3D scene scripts

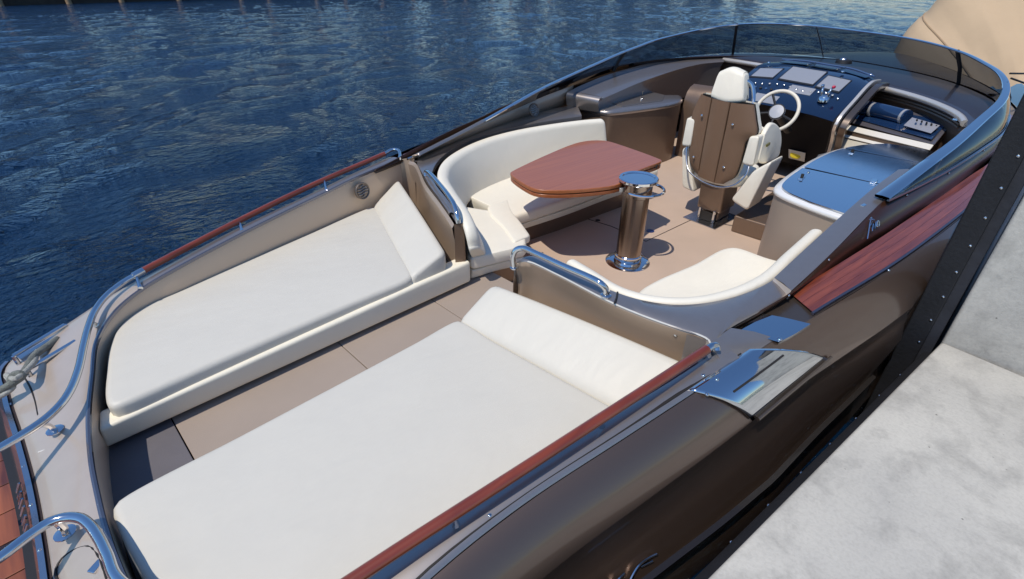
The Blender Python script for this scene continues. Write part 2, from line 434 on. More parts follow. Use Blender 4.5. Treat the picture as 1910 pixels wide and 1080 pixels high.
# ------------------------------------------------------------------ concrete dock (near slab, pillar, fender boards)
def concrete():
    m = bpy.data.materials.new('weathered_concrete'); m.use_nodes = True
    t = m.node_tree; b = t.nodes['Principled BSDF']; b.inputs['Roughness'].default_value = 0.85
    tc = t.nodes.new('ShaderNodeTexCoord')
    def noise(s, d, dist=0, ax=(1, 1, 1)):
        mp = t.nodes.new('ShaderNodeMapping'); mp.inputs['Scale'].default_value = ax; t.links.new(tc.outputs['Object'], mp.inputs[0])
        n = t.nodes.new('ShaderNodeTexNoise'); n.inputs['Scale'].default_value = s; n.inputs['Detail'].default_value = d; n.inputs['Distortion'].default_value = dist
        n.inputs['Roughness'].default_value = 0.62
        t.links.new(mp.outputs[0], n.inputs[0]); return n
    n1 = noise(1.1, 10, 0.15); n2 = noise(55, 6); n3 = noise(4.2, 12, 0.25)
    cr = t.nodes.new('ShaderNodeValToRGB'); e = cr.color_ramp.elements
    e[0].position = 0.28; e[0].color = (0.29, 0.282, 0.26, 1); e[1].position = 0.70; e[1].color = (0.52, 0.50, 0.445, 1)
    e2 = cr.color_ramp.elements.new(0.47); e2.color = (0.435, 0.42, 0.38, 1)
    t.links.new(n1.outputs[0], cr.inputs[0])
    cr2 = t.nodes.new('ShaderNodeValToRGB'); cr2.color_ramp.elements[0].position = 0.36; cr2.color_ramp.elements[0].color = (0.72, 0.72, 0.725, 1)
    cr2.color_ramp.elements[1].position = 0.52; cr2.color_ramp.elements[1].color = (1, 1, 1, 1)
    t.links.new(n3.outputs[0], cr2.inputs[0])
    mx = t.nodes.new('ShaderNodeMix'); mx.data_type = 'RGBA'; mx.blend_type = 'MULTIPLY'; mx.inputs['Factor'].default_value = 0.8
    t.links.new(cr.outputs[0], mx.inputs['A']); t.links.new(cr2.outputs[0], mx.inputs['B'])
    cr3 = t.nodes.new('ShaderNodeValToRGB'); cr3.color_ramp.elements[0].position = 0.30; cr3.color_ramp.elements[0].color = (0.8, 0.8, 0.8, 1)
    cr3.color_ramp.elements[1].position = 0.55; cr3.color_ramp.elements[1].color = (1.04, 1.04, 1.04, 1)
    t.links.new(n2.outputs[0], cr3.inputs[0])
    mx2 = t.nodes.new('ShaderNodeMix'); mx2.data_type = 'RGBA'; mx2.blend_type = 'MULTIPLY'; mx2.inputs['Factor'].default_value = 0.5
    t.links.new(mx.outputs['Result'], mx2.inputs['A']); t.links.new(cr3.outputs[0], mx2.inputs['B'])
    vo = t.nodes.new('ShaderNodeTexVoronoi'); vo.inputs['Scale'].default_value = 9.0; t.links.new(tc.outputs['Object'], vo.inputs[0])
    pit = t.nodes.new('ShaderNodeMapRange'); pit.inputs[1].default_value = 0.03; pit.inputs[2].default_value = 0.06; pit.inputs[3].default_value = 0.35; pit.inputs[4].default_value = 1.0
    t.links.new(vo.outputs['Distance'], pit.inputs[0])
    mx3 = t.nodes.new('ShaderNodeVectorMath'); mx3.operation = 'SCALE'; t.links.new(mx2.outputs['Result'], mx3.inputs[0]); t.links.new(pit.outputs[0], mx3.inputs['Scale'])
    t.links.new(mx3.outputs[0], b.inputs['Base Color'])
    bp = t.nodes.new('ShaderNodeBump'); bp.inputs['Strength'].default_value = 0.35; bp.inputs['Distance'].default_value = 0.006
    t.links.new(n2.outputs[0], bp.inputs['Height']); t.links.new(bp.outputs[0], b.inputs['Normal'])
    MATS['weathered_concrete'] = m; return m
conc = concrete()
DZ = 0.40
d0 = A(1318, 1080, DZ); d1 = A(1757, 637, DZ)
dd = (d1-d0).normalized(); dn = V(-dd.y, dd.x, 0)          # along the edge / towards the boat
dback = A(1910, 692, DZ)
da = d0-dd*5.0
o = prism('dock', [da, d1, d1-dn*6.0, da-dn*6.0], 0.42, conc, None, bevel=0.018, seg=3)
tag(o, 'weathered light grey concrete dock slab beside the boat', None, None, 'structure')
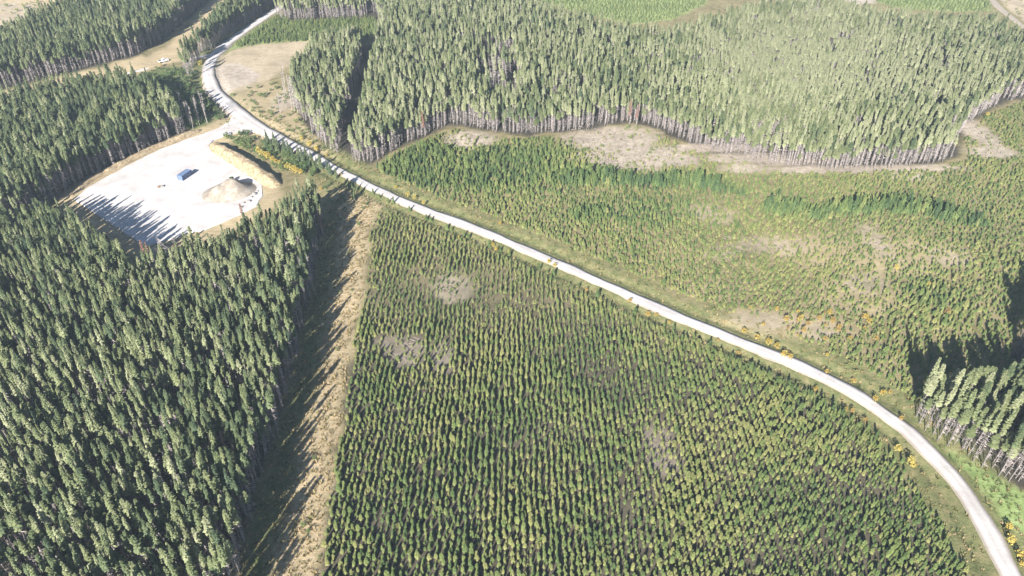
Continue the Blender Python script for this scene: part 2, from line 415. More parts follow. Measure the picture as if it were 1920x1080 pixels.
M['gravel'] = gravel_mat('pale_gravel', (0.40, 0.375, 0.36), (0.49, 0.47, 0.46), (0.57, 0.55, 0.55))

def ribbon(name, line, lift, mat):
    line = line.copy(); line[:, 2] *= np.where(line[:, 1] > 290, 0.74, 0.64)
    d = np.gradient(line[:, :2], axis=0); d /= np.linalg.norm(d, axis=1)[:, None] + 1e-9
    nrm = np.stack([-d[:, 1], d[:, 0]], 1)
    n = len(line)
    prof = [(-1.22, -0.75), (-1.0, 0.0), (-0.5, 0.06), (0, 0.10), (0.5, 0.06), (1.0, 0.0), (1.22, -0.75)]
    V, acr = [], []
    wob = [1.5 * (fnoise(np.arange(n) * 1.0, np.full(n, 3.0), 3.5, s) - 0.5) for s in (3, 8)]
    for j, (a, z) in enumerate(prof):
        wv = wob[0] if a < 0 else wob[1]
        p = line[:, :2] + nrm * (a * (line[:, 2] / 2) + np.sign(a) * wv * abs(a))[:, None]
        V.append(np.column_stack([p, np.full(n, lift + z)])); acr.append(np.full(n, np.clip((a + 1) / 2, 0, 1)))
    k = len(prof)
    V = np.stack(V, 1).reshape(-1, 3); acr = np.stack(acr, 1).ravel()
    F = [(i * k + j, i * k + j + 1, (i + 1) * k + j + 1, (i + 1) * k + j) for i in range(n - 1) for j in range(k - 1)]
    # face up
    o = mesh_obj(name, V, [f[::-1] for f in F], mat, smooth=True)
    a = o.data.attributes.new('across', 'FLOAT', 'POINT'); a.data.foreach_set('value', acr.astype(np.float32))
    o['kind'] = 'structure'
    return o
ribbon('gravel_road', road, 0.30, M['gravel'])
ribbon('side_road', spur, 0.20, M['gravel'])
ribbon('far_road', tr_far, 0.25, noise_mat('tan_gravel', [(0.3, (0.27, 0.225, 0.175)), (0.7, (0.36, 0.305, 0.25))], 0.5))

# the pad: a sheet following its outline, slightly raised
def sheet(name, poly, z, mat, step=1.2, edge=0.9):
    loop = []
    for a_, b_ in zip(poly, np.roll(poly, -1, 0)):
        m_ = max(1, int(np.hypot(*(b_ - a_)) / step))
        loop += [a_ + (b_ - a_) * q_ / m_ for q_ in range(m_)]
    loop = np.array(loop)
    loop = loop + (np.stack([fnoise(loop[:, 0], loop[:, 1], 4, 51), fnoise(loop[:, 0], loop[:, 1], 4, 53)], 1) - 0.5) * 1.1
    from mathutils import geometry as mg, Vector
    x0, y0 = loop.min(0); x1, y1 = loop.max(0)
    g = np.stack(np.meshgrid(np.arange(x0, x1, 2.0), np.arange(y0, y1, 2.0)), -1).reshape(-1, 2)
    g = g + rng.uniform(-.3, .3, g.shape)
    ok = inside(loop, g[:, 0], g[:, 1]) & (seg_dist(np.vstack([loop, loop[:1]])[::2], g[:, 0], g[:, 1]) > 1.6)
    g = g[ok]
    pts = np.vstack([loop, g]); n = len(loop)
    v2, e2, f2, *_ = mg.delaunay_2d_cdt([Vector(p) for p in pts], [(i, (i + 1) % n) for i in range(n)], [], 1, 1e-4)
    V = [(p.x, p.y, z + 0.12 * (vnoise(p.x, p.y, 9, 4) - 0.5)) for p in v2]
    # a short slope down to the ground all round
    cen = loop.mean(0)
    F = [tuple(f) for f in f2]
    tang = np.roll(loop, -1, 0) - np.roll(loop, 1, 0)
    area = 0.5 * np.sum(loop[:, 0] * np.roll(loop[:, 1], -1) - np.roll(loop[:, 0], -1) * loop[:, 1])
    nr = np.stack([tang[:, 1], -tang[:, 0]], 1) * np.sign(area); nr /= np.linalg.norm(nr, axis=1)[:, None] + 1e-9
    base = len(V)
    for p, q in zip(loop, nr):
        V.append((p[0], p[1], z)); 
    for p, q in zip(loop, nr):
        V.append((p[0] + q[0] * edge, p[1] + q[1] * edge, -0.5))
    for i in range(n):
        j = (i + 1) % n
        F.append((base + i, base + n + i, base + n + j, base + j))
    o = mesh_obj(name, V, F, mat, smooth=False)
    a = o.data.attributes.new('across', 'FLOAT', 'POINT')
    a.data.foreach_set('value', np.full(len(V), 0.28, np.float32))
    o['kind'] = 'structure'
    return o
sheet('gravel_pad', pad, 0.27, M['gravel'])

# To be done
Output nothing except the lines from the line with "Continue the Blender" through the line with "(0.57, 0.55, 0.55))", copied exactly, end lines included.

# Answer to this task
Continue the Blender Python script for this scene: part 2, from line 415. More parts follow. Measure the picture as if it were 1920x1080 pixels.
M['gravel'] = gravel_mat('pale_gravel', (0.40, 0.375, 0.36), (0.49, 0.47, 0.46), (0.57, 0.55, 0.55))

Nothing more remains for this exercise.